La rarità monetaria vista dal contadino
La rarità monetaria vista dall’usuraio e dal contadino (di Giacinto Auriti)
Un errore strategico le riduzioni fiscali proposte da Pedro Solbes sul Corriere della Sera.
La rarità monetaria vista dall’usuraio e dal contadino Giacinto Auriti.
Pedro Solbes (Commissario uscente dell’UE) ha detto che “in generale le riduzioni fiscali vanno coperte con tagli di spesa, senza peggiorare la situazione del deficit e del debito” (Corriere della Sera, 2-4-’04, p.3). Ha proposto così, all’attenzione dell’Europa, un errore strategico, col falso problema della ingiustificata salvaguardia della rarità monetaria. E si sa che gli errori strategici sono i più deleteri perché portatori di morte.
Poiché ogni unità di misura deve avere la qualità corrispondente a quella dell’oggetto misurato, come il metro ha la qualità della lunghezza perché misura la lunghezza, la moneta deve essere rara perché sono rari, c.d. “economici”, i beni di cui misura il valore. Il problema della rarità monetaria incontrollabile, esisteva quando la moneta era d’oro o convertibile in oro perché la rarità dell’oro era condizionata dalla legge fisica della sua esistenza e dall’alto costo di produzione del metallo a caratura programmata.

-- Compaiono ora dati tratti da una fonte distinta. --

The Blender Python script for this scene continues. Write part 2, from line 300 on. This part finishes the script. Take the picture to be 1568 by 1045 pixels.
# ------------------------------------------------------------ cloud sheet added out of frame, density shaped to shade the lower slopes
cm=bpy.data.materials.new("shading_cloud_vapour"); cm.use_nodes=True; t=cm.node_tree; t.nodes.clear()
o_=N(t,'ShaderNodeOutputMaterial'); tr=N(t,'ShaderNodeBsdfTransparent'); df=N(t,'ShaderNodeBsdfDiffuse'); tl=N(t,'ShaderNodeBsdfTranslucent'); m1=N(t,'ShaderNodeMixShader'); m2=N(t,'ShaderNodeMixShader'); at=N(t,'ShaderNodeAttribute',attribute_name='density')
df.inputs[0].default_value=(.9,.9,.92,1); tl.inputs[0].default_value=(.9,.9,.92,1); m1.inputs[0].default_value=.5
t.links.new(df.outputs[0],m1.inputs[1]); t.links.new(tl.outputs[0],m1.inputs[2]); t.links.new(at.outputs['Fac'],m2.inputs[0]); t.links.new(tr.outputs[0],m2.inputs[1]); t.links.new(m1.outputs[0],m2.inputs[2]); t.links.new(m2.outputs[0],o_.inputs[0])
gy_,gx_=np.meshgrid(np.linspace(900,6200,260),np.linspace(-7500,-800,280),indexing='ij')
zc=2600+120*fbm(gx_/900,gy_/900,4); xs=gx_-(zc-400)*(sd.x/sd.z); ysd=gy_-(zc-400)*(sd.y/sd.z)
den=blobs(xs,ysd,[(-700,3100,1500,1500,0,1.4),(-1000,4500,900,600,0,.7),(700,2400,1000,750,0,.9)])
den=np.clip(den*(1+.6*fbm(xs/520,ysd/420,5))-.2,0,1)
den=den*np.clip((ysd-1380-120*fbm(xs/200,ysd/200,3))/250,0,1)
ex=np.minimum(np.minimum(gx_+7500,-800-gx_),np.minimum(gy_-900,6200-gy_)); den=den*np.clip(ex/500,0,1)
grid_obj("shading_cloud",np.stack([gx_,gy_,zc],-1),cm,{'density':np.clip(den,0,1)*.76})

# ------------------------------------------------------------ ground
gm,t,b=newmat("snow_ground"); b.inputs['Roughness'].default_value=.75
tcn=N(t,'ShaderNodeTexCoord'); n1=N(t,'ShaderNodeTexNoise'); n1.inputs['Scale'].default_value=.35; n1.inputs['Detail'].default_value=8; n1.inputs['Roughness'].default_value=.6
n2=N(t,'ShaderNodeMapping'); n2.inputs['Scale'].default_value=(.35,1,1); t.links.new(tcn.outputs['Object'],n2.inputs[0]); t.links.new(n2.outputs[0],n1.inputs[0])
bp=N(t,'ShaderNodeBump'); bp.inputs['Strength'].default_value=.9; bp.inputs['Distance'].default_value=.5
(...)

Con l’abolizione della convertibilità e della stessa riserva (fine degli Accordi di Bretton Woods, 15 agosto 1971) la rarità monetaria non è più condizionata da leggi fisiche, ma programmata, a costo nullo, dalla banca centrale (che stabilisce la quantità ed i tempi dell’emissione monetaria in prestito e/o il ritiro di liquidità dal mercato con i prelievi fiscali ed il saldo dei crediti). Poiché il potere d’acquisto della moneta è condizionata dalla legge della rarità, si impone la necessità di stabilire se è la rarità della moneta che deve essere condizionata dalla rarità dei beni, o se è la rarità dei beni che deve essere condizionata dalla rarità della moneta. Per rispondere a questo quesito è opportuno portare un esempio elementare.
Quando voi andate a comprare un paio di scarpe commisurate i piedi alle scarpe o le scarpe ai piedi? L’usuraio pretende di imporre scarpe strette e quindi, se necessario, tagliare i piedi come propone il Governo Berlusconi: “…E per far cassa il governo studia il taglio degli aiuti alle imprese”(!!!) (cfr. Corriere della Sera, 2 Aprile ’04, p.3).
Mentre l’usuraio vuole controllare piedi, più grossi possibili, con le scarpe più strette possibili, per aumentare il più possibile il contenuto podologico delle scarpe – cioè il potere d’acquisto della moneta – il contadino, giustamente, pretende scarpe comode a giusta misura dei piedi il che significa adeguare la rarità della moneta alla rarità dei beni ed agli incrementi produttivi e non viceversa. In queste circostanze abbiamo la possibilità di giudicare tutti: governi, ministri, magistrati, sindacati ecc. per distinguere chi sta dalla parte dell’usuraio e chi dalla parte del contadino.
Merita di essere citato in proposito un fondamentale insegnamento di Ezra Pound:
“Dire che uno stato non può perseguire i suoi scopi per mancanza di denaro è come dire che un ingegnere non può costruire strade per mancanza di chilometri”.
Emerge comunque la necessità di sostituire alla banca centrale la funzione monetaria come quarto potere costituzionale dello stato. Come si sa, la banca centrale è una S.p.A con scopo di lucro e quando si pretende di gestire la sovranità monetaria con scopo di lucro, si cade necessariamente nella logica dell’usuraio e del calzolaio che promuove la politica delle “scarpe strette”. Su questa linea, purtroppo, sono tutti unanimemente d’accordo.
L’unica differenza che distingue Berlusconi, Fini, Tremonti, Maroni, Solbes e l’U.E. sta solo nello stabilire il grado di “strettezza delle scarpe”. Speriamo che ci consentano di camminare, sia pure zoppicando.